---- Dataset extract

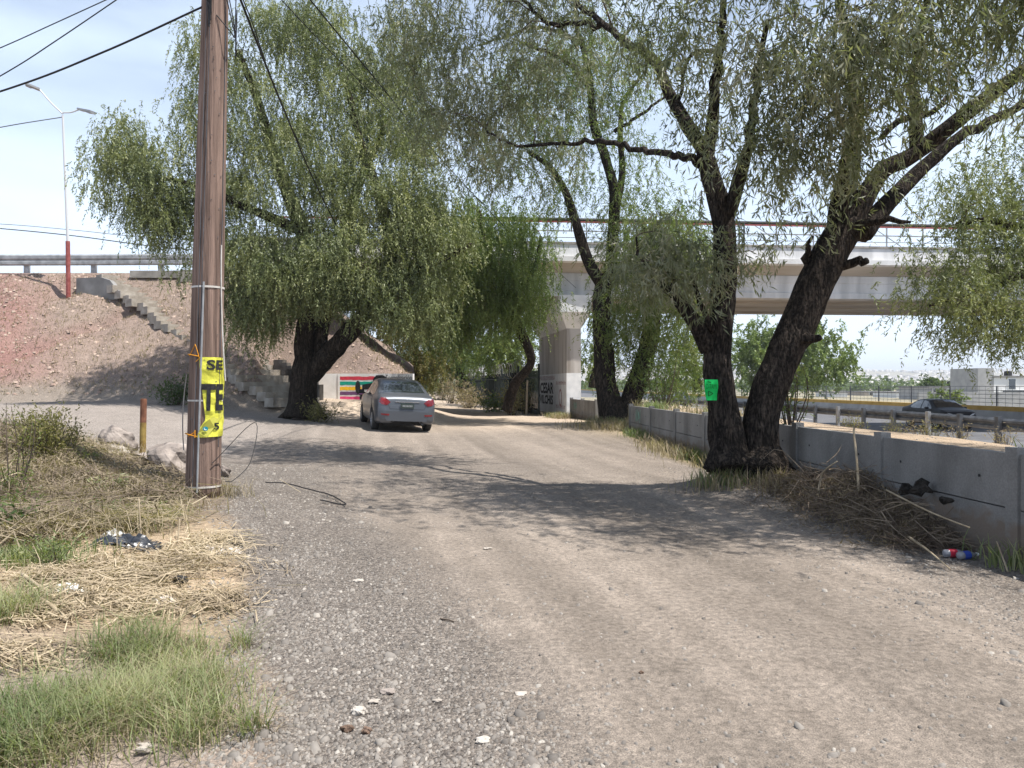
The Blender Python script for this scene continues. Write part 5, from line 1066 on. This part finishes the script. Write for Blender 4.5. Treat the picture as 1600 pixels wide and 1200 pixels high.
tag(obj('charred_lump', MB().blob([W(283,5.55), 5.55, g(W(283,5.55),5.55)+.02], [.055,.03,.03], 2, .3, 3), MT['dark'], None, True), 'small black charred lump on the straw near the gravel', 'lump')
STK = mat('bleached_stalk', (.26,.205,.135), (.40,.33,.23), 9, .85)
def stick(label, pts, r0, r1, name='dry_stick', m=STK, group='loose dry sticks'): tag(obj(name, MB().tube(spline(pts, 12), np.linspace(r0, r1, 12), 7, .1), m, None, True), label, 'stick', group)
def dwl(px, off): return (4.61-off)/((px-CX)/F+.0508)          # distance at which column px meets a line 'off' metres in front of the wall
def gp(px, d, dz): x = W(px, d); return [x, d, g(x, d)+dz]
stick('upright pale stalk standing in the straw behind the black bag', [gp(221,6.6,-.02), gp(219,6.65,.18), gp(217,6.7,.36)], .008, .006)
stick('upright dark stalk standing right of the black bag', [gp(277,6.6,-.02), gp(279,6.62,.1), gp(281,6.65,.22)], .007, .004)
stick('pale stalk lying across the straw, nearest the left edge', [gp(35,5.3,.05), gp(60,5.1,.04), gp(78,4.9,.03)], .014, .01)
stick('thick pale stalk lying in front of the nearest stalk', [gp(48,4.85,.03), gp(75,4.7,.04), gp(105,4.55,.02)], .016, .012)
stick('long grey stalk lying under the black bag', [gp(128,5.45,.03), gp(155,5.6,.05), gp(185,5.75,.02)], .01, .006)
stick('bent pale stick leaning on the dry verge beside the shrub', [gp(-10,8.6,.2), gp(30,8.9,.3), gp(60,9.2,.02)], .01, .006)
stick('tall pale stick leaning upright against the precast wall', [gp(1342,dwl(1342,.32),.3), gp(1338,dwl(1338,.22),.7), gp(1334,dwl(1334,.14),.95), gp(1341,dwl(1341,.14),1.03)], .016, .010)
stick('long pale pole lying on top of the brushwood, pointing right', [gp(1385,dwl(1385,.4),.42), gp(1450,dwl(1450,.42),.36), gp(1515,dwl(1515,.45),.32)], .010, .006)
stick('curved pale stick poking up from the left part of the brushwood', [gp(1275,dwl(1275,.6),.05), gp(1282,dwl(1282,.5),.35), gp(1290,dwl(1290,.5),.5), gp(1308,dwl(1308,.45),.62)], .018, .008)
stick('pale twiggy stick lying at the right end of the brushwood', [gp(1420,dwl(1420,.6),.12), gp(1450,dwl(1450,.7),.1), gp(1485,dwl(1485,.75),.02)], .012, .005)
stick('forked bleached stick at the foot of the last wall post', [gp(1575,6.2,.0), gp(1565,6.3,.12), gp(1557,6.35,.22)], .008, .004)
stick('small dark stick lying on the gravel', [gp(688,4.95,.006), gp(700,4.92,.01), gp(709,4.9,.006)], .006, .004, 'dry_stick', TWIG)
MT['rot'] = mat('rotted_leaves', (.02,.018,.016), (.05,.042,.035), 14, .95, .8, 40)
# brushwood heap against the wall
bp = thing('brushwood_heap', 'heap of dry brown brushwood piled against the precast wall', 'brushwood', (3.8, 9.3, 0)); r_ = np.random.default_rng(17)
m1 = MB(); m2 = MB(); lv = Leaves()
def heap_h(y): return float(np.interp(y, [6.9, 7.4, 8.0, 8.8, 9.5, 10.2, 10.8], [.05, .22, .34, .60, .42, .28, .08]))
for k in range(2600):
    y = r_.uniform(7.0, 10.6); o = abs(r_.normal())*.34+.06; x = float(xw(y))-o; hz = heap_h(y)*max(.08, 1-o/1.1); z = g(x, y)+r_.uniform(0, 1)**.7*hz
    a = r_.normal(0, .6)+1.45+(3.14 if r_.random() < .5 else 0); e = r_.normal(0, .28); L = r_.uniform(.15, .75); dv = np.array([math.cos(a)*math.cos(e), math.sin(a)*math.cos(e), math.sin(e)])
    A_ = np.array([x, y, z]); pts = np.array([A_-dv*L/2, A_+r_.normal(size=3)*.04*L, A_+dv*L/2]); lim = xw(pts[:, 1])-.06
    pts[:, 0] = np.minimum(pts[:, 0], lim); pts[:, 2] = np.maximum(pts[:, 2], G(pts[:, 0], pts[:, 1])+.01); rr = r_.uniform(.0015, .0042)
    (m1 if k % 3 else m2).tube(pts, [rr, rr*.9, rr*.5], 3, cap=False)
for k in range(46):
    y = r_.uniform(7.4, 10.2); x = float(xw(y))-r_.uniform(.2, .6); A_ = np.array([x, y, heap_h(y)*r_.uniform(.4, 1.15)]); a = r_.uniform(0, 6.28); B_ = A_+np.array([math.cos(a)*.5-.05, math.sin(a)*.7, r_.uniform(-.25, .22)]); B_[0] = min(B_[0], float(xw(B_[1]))-.06); m2.tube(spline([A_, (A_+B_)/2+r_.normal(size=3)*.07, B_], 6), np.linspace(.006, .0015, 6), 4, cap=False)
obj('twigs', m1, mat('dead_twig_bark', (.09,.065,.05), (.20,.15,.11), 6, .95), bp); obj('pale_twigs', m2, mat('dry_twig_wood', (.16,.12,.085), (.30,.24,.175), 6, .95), bp)
n = 8200; y = r_.uniform(7.1, 10.6, n); o = np.abs(r_.normal(size=n))*.34+.08; x = xw(y)-o; hz = np.array([heap_h(q) for q in y])*np.clip(1-o/1.1, .08, 1); base = np.stack([x, y, G(x, y)+r_.uniform(0, 1, n)**.6*hz], 1)
lv.add(base, unit(r_.normal(size=(n, 3))), r_.uniform(.03, .09, n), r_.uniform(.008, .02, n), r_.uniform(0, .75, n), r_); lv.obj('dead_leaves', leaf_mat('dead_leaf', [(.07,.05,.035),(.14,.105,.07),(.22,.17,.11),(.30,.24,.16)], .15, .8), bp)
for px, z, s in [(1415,.42,.08),(1440,.46,.11),(1478,.40,.06)]:
    d = dwl(px, .16); rt = MB(); rt.blob([W(px,d)+.0, d, z+.02], [s, s*.6, s*.7], 2, .6, int(px), 1, 3); obj('dark_leaf_clot', rt, MT['rot'], bp)
def bottle(label, px, d, body, cap, rz, seed):
    x = W(px, d); z = g(x, d)+.04; u = np.array([math.cos(rz), math.sin(rz), 0]); c = np.array([x, d, z]); root = thing('plastic_bottle', label, 'bottle', c, 'bottles by the wall')
    t = np.array([0,.01,.05,.12,.15,.18,.20]); r = np.array([.02,.034,.036,.036,.03,.014,.013]); obj('shell', MB().tube([c+u*k for k in t], r, 14), MT['clear_pet'], root, True)
    obj('wrapper', MB().tube([c+u*.045, c+u*.115], .0375, 14, cap=False), body, root, True); obj('cap', MB().tube([c+u*.20, c+u*.22], .015, 10), cap, root)
MT['clear_pet'] = mat('cloudy_plastic', (.24,.24,.26), None, rough=.2, spec=.6)
bottle('red labelled plastic bottle lying at the wall foot', 1474, 6.75, mat('red_label', (.55,.03,.06), None, rough=.4), MT['lamp_red'], .1, 1)
bottle('blue labelled plastic bottle lying just right of the red one', 1497, 6.65, mat('blue_label', (.03,.07,.38), None, rough=.4), MT['white'], .3, 2)

# ================================================================= FAR SIDE OF THE HIGHWAY
def house(label, px0, px1, ytop, d, m, wins=(), extra=None, cat='house', zb=-.7, depth=9, group='buildings beyond the highway', parapet=True, name='house'):
    x0, x1 = W(px0, d), W(px1, d); zt = H-(ytop-CY)/F*d; root = thing(name, label, cat, ((x0+x1)/2, d, zb), group)
    obj('wall', MB().box([(x0+x1)/2, d+depth/2, (zb+zt)/2], [x1-x0, depth, zt-zb]), m, root)
    obj('roof', MB().box([(x0+x1)/2, d+depth/2, zt+.12], [x1-x0+.3, depth+.3, .24]), MT['conc'], root)
    for (wx, wy, ww, wh) in wins:
        c = P(wx, wy, d-.02); f = obj('window', MB().box([c[0], d-.03, c[2]], [ww, .1, wh]), MT['white'], root); obj('pane', MB().box([c[0], d-.07, c[2]], [ww-.16, .06, wh-.16]), MT['glass'], f)
    if extra: extra(root, d)
    return root
def tank(px, py, s=.5):
    def f(root, d): c = P(px, py, d+2); obj('water_tank', MB().tube([c-[0,0,s], c+[0,0,s*.8], c+[0,0,s]], [s, s, s*.5], 14), MT['dark'], root)
    return f
CW = mat('white_render', (.66,.66,.66), (.76,.76,.75), .6, .9); CG = mat('grey_block_wall', (.30,.30,.30), (.38,.375,.37), 1.2, .95, .3, 8); CB = mat('tan_wall', (.36,.31,.26), (.44,.38,.32), .9, .95)
def annex(root, d): 
    x0, x1 = W(1528, d), W(1553, d); obj('side_wing', MB().box([(x0+x1)/2, d+3, 1.2], [x1-x0, 6, 5.0]), CG, root)
    tank(1575, 585, .45)(root, d)
house('white two storey house with a black roof tank beyond the highway', 1553, 1660, 590, 95, CW, [(1581,600,1.0,1.4),(1588,617,3.6,1.3)], annex)
house('grey flat roofed house left of the white two storey house', 1450, 1498, 606, 120, CG, [(1462,613,1.,1.2),(1484,613,1.,1.2)], tank(1486, 601, .6))
house('low white shed beyond the fence, leftmost of the buildings', 1303, 1324, 614, 150, CW, (), None)
house('small tan house between the low shed and the grey house', 1350, 1395, 613, 170, CB, [(1362,617,1.2,1.2)])
house('low pale house with bare roof behind the dark car', 1400, 1440, 614, 140, CW, [(1412,618,1.2,1.)])
house('grey house behind the cypress, right of the grey flat roofed house', 1500, 1530, 609, 160, CB, ())
house('distant white block house near the round tree', 1330, 1348, 611, 260, CW, ()); house('distant grey block house farthest back in the row', 1420, 1446, 609, 280, CG, ())
tag(obj('block_wall', MB().box([W(1545,78), 78.4, .05], [14, .2, 1.6]), CG), 'long grey block wall behind the wire fence below the white house', 'wall')
def far_bush(label, px, py, d, rx, ry, name, lm, seed, n=9, zb=None): tree(name, label, 'tree', P(px, py+ry*1.1, d), [[(px, py+ry*1.3, d, 6), (px, py, d, 4), (px, py-ry*.6, d, 2)]], [(px, py, d, rx, ry, rx/F*d, n)], lm, BK2, 8, 1.0, 16, .45, .2, .4, .9, .6, 'trees among the far houses', .5, 6, .1, .06, seed)
far_bush('tall narrow dark cypress among the far houses', 1523, 604, 105, 5, 16, 'cypress_tree', LF_DARK, 81, 14); far_bush('dark tree on the roofline left of the grey house', 1455, 600, 125, 8, 9, 'far_tree', LF_DARK, 82)
far_bush('yellow green bush behind the roof of the dark car', 1480, 622, 75, 12, 8, 'far_tree', LF_SIDE, 83); far_bush('dark tree left of the white two storey house', 1541, 608, 110, 9, 12, 'far_tree', LF_DARK, 84)
far_bush('small dark tree left of the cypress', 1500, 608, 112, 10, 9, 'far_tree', LF_DARK, 85); far_bush('low bushy tree behind the low white shed', 1345, 610, 200, 14, 6, 'far_tree', LF_DARK, 86); far_bush('low bushy tree behind the small tan house', 1390, 609, 210, 16, 6, 'far_tree', LF_DARK, 87)
# the far tree line and the town on the hills, each one mass
lv = Leaves(); r_ = np.random.default_rng(91); n = 26000; d_ = 250+900*r_.uniform(0, 1, n)**1.3; x = d_*r_.uniform(-.15, .8, n); k = np.floor(x/14); h = 2.5+4*vn(k*.9, np.floor(d_/40), 3); z = G(x, d_)+h*r_.uniform(0, 1, n)
lv.add(np.stack([x, d_, z], 1), unit(r_.normal(size=(n, 3))), np.full(n, 1.6), np.full(n, 1.0), r_.uniform(0, 1, n), r_); tag(lv.obj('treeline', LF_DARK), kind='stuff')
n = 3600; d_ = 500+3200*r_.uniform(0, 1, n)**.8; x = d_*r_.uniform(-.1, .85, n); kp = vn(x/260, d_/260, 7) > .38; x, d_ = x[kp], d_[kp]; n = len(x); w_ = r_.uniform(5, 13, n); h = r_.uniform(3, 8, n); z = G(x, d_)
cube = np.array([[a, b_, c] for a in (-.5, .5) for b_ in (-.5, .5) for c in (-.3, 1)]); V = cube[None]*np.stack([w_, w_, h], 1)[:, None]+np.stack([x, d_, z], 1)[:, None]
q = np.array([(0,1,3,2),(4,6,7,5),(0,4,5,1),(2,3,7,6),(1,5,7,3)]); fq = (q[None]+8*np.arange(n)[:, None, None]).reshape(-1, 4)
m, N, L = new_mat('town_walls'); o_ = N.new('ShaderNodeOutputMaterial'); b_ = N.new('ShaderNodeBsdfDiffuse'); L.new(b_.outputs[0], o_.inputs[0]); at = N.new('ShaderNodeAttribute'); at.attribute_name = 'rnd'; rp_ = N.new('ShaderNodeValToRGB'); L.new(at.outputs['Fac'], rp_.inputs[0]); L.new(rp_.outputs[0], b_.inputs[0]); rp_.color_ramp.elements[0].color = (.22,.2,.19,1); rp_.color_ramp.elements[1].color = (.72,.68,.64,1)
tag(mesh_obj('far_town', V.reshape(-1, 3), fq.astype(np.int32), m, None, False, [('rnd', 'FACE', 'FLOAT', np.repeat(r_.uniform(0, 1, n), 5))]), kind='stuff')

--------

Only lines with "from" are wanted here; list each of them.

The Blender Python script for this scene continues. Write part 5, from line 1066 on. This part finishes the script. Write for Blender 4.5. Treat the picture as 1600 pixels wide and 1200 pixels high.
stick('curved pale stick poking up from the left part of the brushwood', [gp(1275,dwl(1275,.6),.05), gp(1282,dwl(1282,.5),.35), gp(1290,dwl(1290,.5),.5), gp(1308,dwl(1308,.45),.62)], .018, .008)